I've often thought that in a system of digital pseudonyms, where no-one need
trade with a negative reputation (a reputation deficit?), something like
Akerlof's Market for Lemons will arise, and _all_ pseudonyms will be treated
as (reputationally) worthless.

[Akerlof, if I remember my economics right (and I am confident that I will
be corrected if I don't) analysed a market for used cars. There were two
types of cars: good ones, and lemons. A purchaser couldn't tell the difference
until she had bought the car. Since the expected value of a used car was less
than the value of a good car, purchasers wouldn't pay the good car price.
But that would mean owners of good cars wouldn't offer them for sale (in
this market).
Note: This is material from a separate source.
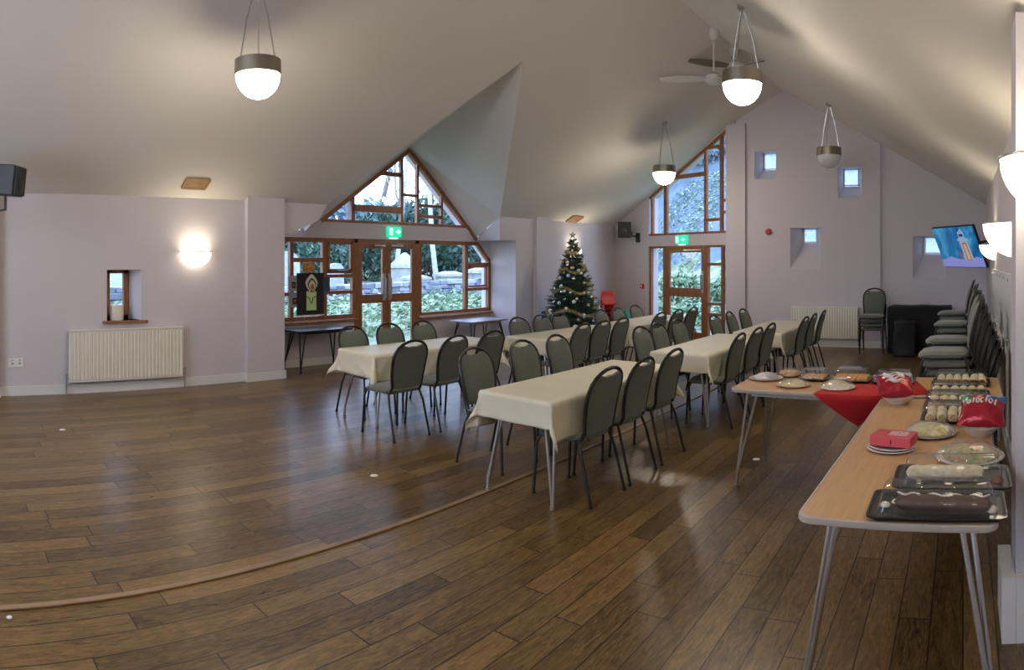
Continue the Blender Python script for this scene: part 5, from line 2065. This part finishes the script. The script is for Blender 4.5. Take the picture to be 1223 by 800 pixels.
# tombs and headstones
def tomb(x, y, kind, label, s=1.0):
    z = terr(x, y) - .05
    b = B()
    if kind == 'chest':
        boxb(b, -.35 * s, .35 * s, -.55 * s, .55 * s, 0, .55 * s)
        o_ = obj('chest_tomb', b, M_GRAVE, loc=(x, y, z), sm=False, bevel=.02)
        b = B()
        boxb(b, -.43 * s, .43 * s, -.65 * s, .65 * s, .55 * s, .66 * s)
        loft(b, [[(-.40 * s, -.6 * s, .66 * s), (.40 * s, -.6 * s, .66 * s), (.40 * s, .6 * s, .66 * s), (-.40 * s, .6 * s, .66 * s)], [(-.1 * s, -.3 * s, .78 * s), (.1 * s, -.3 * s, .78 * s), (.1 * s, .3 * s, .78 * s), (-.1 * s, .3 * s, .78 * s)]], False, True)
        obj('capstone', b, M_GRAVE, o_, sm=False)
    elif kind == 'peak':
        loft(b, [[(sx_ * a, sy_ * a, zz) for sx_, sy_ in ((-1, -1), (1, -1), (1, 1), (-1, 1))] for a, zz in ((.34 * s, 0), (.34 * s, .7 * s), (.40 * s, .72 * s), (.36 * s, .85 * s), (.04 * s, 1.25 * s))], True, True)
        o_ = obj('pointed_monument', b, M_GRAVE, loc=(x, y, z), sm=False)
        b = B()
        boxb(b, -.45 * s, .45 * s, -.45 * s, .45 * s, -.1, .12 * s)
        obj('plinth', b, M_GRAVE, o_, sm=False, bevel=.02)
    else:
        pts_ = [(-.32 * s, 0), (.32 * s, 0), (.32 * s, .75 * s)] + [(.32 * s * cos(a), .75 * s + .25 * s * sin(a)) for a in [pi * k / 8 for k in range(1, 8)]] + [(-.32 * s, .75 * s)]
        pl_ = lambda u, v, d: (d, u, v)
        plate(b, pts_, [], pl_, -.06, .06)
        o_ = obj('headstone', b, M_GRAVE, loc=(x, y, z), sm=False)
        b = B()
        boxb(b, -.12, .12, -.4 * s, .4 * s, -.05, .10)
        obj('plinth', b, M_GRAVE, o_, sm=False)
    tag(o_, label, 'gravestone', 'gravestones beyond the rubble wall')
tomb(-17.2, 15.3, 'peak', 'pointed pale monument seen through the double doors', 1.0)
tomb(-16.3, 15.0, 'chest', 'pale block tomb right of the pointed monument', .7)
tomb(-16.6, 16.9, 'chest', 'yellowish chest tomb left in the large bay pane', .8)
tomb(-16.4, 18.6, 'chest', 'slab topped chest tomb right in the large bay pane', 1.0)
tomb(-16.8, 20.6, 'chest', 'low chest tomb seen in the rightmost bay window', .9)
tomb(-16.2, 9.9, 'head', 'round topped headstone at the far left of the bay window', 1.3)
tomb(-17.0, 12.2, 'head', 'small headstone behind the left bay panes', .9)

# trees: bare ones with fine branches
def bare_tree(seed, H_, trunk_m, r0, name='bare_tree', depth=5):
    rn = random.Random(seed)
    b1, b2 = B(), B()
    def grow(p, d, L_, r_, lv):
        bb = b1 if lv <= 1 else b2
        n_ = 3
        pts_, rs = [p], [r_]
        q = p.copy()
        dd = d.copy()
        for k in range(n_):
            dd = (dd + Vector((rn.gauss(0, .10), rn.gauss(0, .10), rn.gauss(0, .06) + .03))).normalized()
            q = q + dd * (L_ / n_)
            pts_.append(q.copy())
            rs.append(r_ * (1 - .35 * (k + 1) / n_))
        tube(bb, pts_, rs, 7 if lv == 0 else (5 if lv == 1 else 3), caps=False)
        if lv >= depth:
            return
        nb = 4 if lv < 2 else 3
        for k in range(nb):
            f = rn.uniform(.35, 1.0) if lv else rn.uniform(.45, 1.0)
            i_ = min(n_ - 1, int(f * n_))
            base = pts_[i_].lerp(pts_[i_ + 1], f * n_ - i_)
            a = rn.uniform(0, 2 * pi)
            o1 = dd.orthogonal().normalized()
            o2 = dd.cross(o1)
            sp = rn.uniform(.45, .95)
            nd = (dd * cos(sp) + (o1 * cos(a) + o2 * sin(a)) * sin(sp)).normalized()
            grow(base, nd, L_ * rn.uniform(.50, .72), rs[i_] * .55, lv + 1)
    grow(Vector((0, 0, -.2)), Vector((0, 0, 1)), H_ * .55, r0, 0)
    o_ = obj(name, b2, trunk_m, sm=False, recalc=False)
    obj('trunk', b1, trunk_m, o_, recalc=False)
    return o_
TL = 'bare winter tree beyond the churchyard wall, %s'
tp = [bare_tree(1, 9.5, M_BARK, .11), bare_tree(2, 12, M_BARK, .14), bare_tree(3, 9, M_BIRCH, .10)]
spots = [(-18.5, 15.9, 2, 1.0, 'pale trunked, behind the double doors'), (-17.6, 17.3, 2, 1.1, 'pale trunked, left in the large bay pane'),
         (-21, 11.0, 0, 1.0, 'left of the doors'), (-22.5, 14.0, 1, 1.0, 'tall behind the doors'), (-23, 17.5, 0, 1.1, 'behind the bay gable'),
         (-20, 8.0, 1, .9, 'far left of the bay'), (-26, 20.5, 1, 1.1, 'behind the slab tomb'), (-25, 24.5, 0, 1.2, 'behind the right bay panes'), (-27, 16.0, 1, 1.2, 'farthest behind the doors'),
         (-6.2, 31.0, 0, 1.0, 'right in the tall far window'), (-9.6, 34.0, 1, .9, 'middle of the tall far window'), (-16.0, 33.0, 0, 1.0, 'left in the tall far window'), (-16, 31, 1, 1.1, 'between the bay and the far window'), (-19, 27, 0, 1.0, 'right end of the churchyard')]
usedt = set()
for (x, y, k, sc_, lb) in spots:
    o_ = tp[k] if k not in usedt else dup(tp[k])
    usedt.add(k)
    o_.location = (x, y, terr(x, y))
    o_.rotation_euler = (0, 0, x * 3.1)
    o_.scale = (sc_, sc_, sc_)
    tag(o_, TL % lb, 'tree', 'bare trees outside')

bb_ = bush('evergreen_shrub', 'x', 'shrub', M_LEAFB, (1.7, 1.7, 2.6), 3600, .13, 21, (0, 0, 0), None, 9)
spread(bb_, [(-19.8, 18.9, 1.15, 'dark evergreen shrub behind the slab tomb'), (-20.5, 16.6, 1.0, 'dark evergreen shrub left in the large bay pane'), (-20.6, 21.6, 1.2, 'dark evergreen shrub behind the rightmost bay window'),
             (-21.5, 13.6, .85, 'dark evergreen shrub behind the double doors'), (-20.5, 9.2, .9, 'dark evergreen shrub at the far left of the bay'), (-22, 24.5, 1.3, 'large dark evergreen shrub at the churchyard corner'),
             (-18.6, 13.0, .7, 'small dark evergreen left of the pointed monument'), (-11.6, 1.8, .75, 'dark evergreen shrub outside the small left window')], 'evergreen shrubs in the churchyard')
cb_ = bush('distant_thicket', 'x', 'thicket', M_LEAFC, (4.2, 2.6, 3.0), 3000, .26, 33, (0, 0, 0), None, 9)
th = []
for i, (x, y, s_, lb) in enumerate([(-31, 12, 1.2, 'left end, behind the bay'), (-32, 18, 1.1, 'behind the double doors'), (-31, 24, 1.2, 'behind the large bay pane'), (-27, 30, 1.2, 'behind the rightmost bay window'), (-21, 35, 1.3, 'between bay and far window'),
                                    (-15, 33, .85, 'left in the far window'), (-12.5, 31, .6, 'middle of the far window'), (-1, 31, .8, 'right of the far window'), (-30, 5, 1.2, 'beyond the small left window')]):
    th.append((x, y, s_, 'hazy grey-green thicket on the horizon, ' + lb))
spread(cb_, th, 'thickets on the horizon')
gb_ = bush('green_shrub', 'x', 'shrub', M_LEAFA, (.9, .9, .9), 1800, .09, 44, (0, 0, 0), None, 7)
spread(gb_, [(-6.2, 17.6, 1.0, 'bright green shrub seen in the narrow panes right of the far door'), (-8.4, 18.6, 1.0, 'bright green shrub left of the far door'), (-7.2, 20.5, 1.2, 'bright green shrub straight behind the far door'), (-10.6, 3.5, .9, 'bright green shrub outside the small left window'),
             (-5.2, 19.6, .9, 'bright green shrub at the right edge of the far window')], 'green shrubs outside')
So the only cars for sale would be lemons :-)]

As Tim points out, this is a non-crypto problem as well, and devices such as
bonds or (which are game-theoretically similar) expensive advertising or
plush premises [if they spent an unrefundable $20million on the Rolling
Stones, they're not likely to throw it all away by ripping you off for
$100 ;-)] are used to convince potential customers of one's bona fides.

How these transfer to the world of cyber-finance, I'm not sure, but I suspect
it leaves a role for True Names in the management of credit risk: as escrow
agents, middlemen, clearing houses etc. [Although, having said that, if the
Akerlof analysis applies, you just *can't* grant (unsecured) credit to
pseudonyms - the percentage of defaulters will be 100...] But these Names are
True only in the sense that they are juridically persistent (that is, if
they transact today, they can be sued tomorrow), and need not be traceable
to any True People (Warm Bodies?) - anonymously held corporations, for
example.

If you can't rely on the unsecured promise of a digital pseudonym, and you
can't accept reputation as 'security', how do you extend credit?